Saturday, August 08, 2009

On censorship

     It is often difficult to navigate the boundary between when someone should and should not be able to block certain types of discourse he may find offensive. The extremes are easy. Anyone should able to block the hurling of epithets in his own home if he finds it offensive. Contrariwise, no one should be able to block any type of speech that he would not even know about if he were not looking for an excuse to be offended.
     On my own blog, I will delete any comment in which the language turns blue. (I delete all of Clostridiophile's comments because it reached a point where everything he posted was a foul-mouthed string of personal insults. Someday, he might put forward a decent post. But I will not know. I have no desire to sift through that and will delete them without reading them.) But on other blogs, I do not focus on language turning blue for how it turns the language blue. I will note, for example, when it is turning an "admission of a mistake" into sarcasm. But then I am calling on the inappropriate sarcasm.

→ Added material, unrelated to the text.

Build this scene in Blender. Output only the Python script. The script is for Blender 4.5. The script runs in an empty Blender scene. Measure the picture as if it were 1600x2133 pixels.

     There are some people whose idea of entertainment is a 30-minute, non-stop barrage of four-letter words. I have even been told that I have "no sense of humor" because I am not impressed with that sort of thing. Now, I do wish that that wasn't quite so prevalent. I like sublety and depth to my entertainment; and it is just difficult to find. The people who like that sort of thing are welcome to have it. I do not begrudge them their tastes. I just don't like the way it has become so ubiquitous that finding anything else is nearly impossible. It is as though the entire artworld were taken over by nothing but "the blue duck."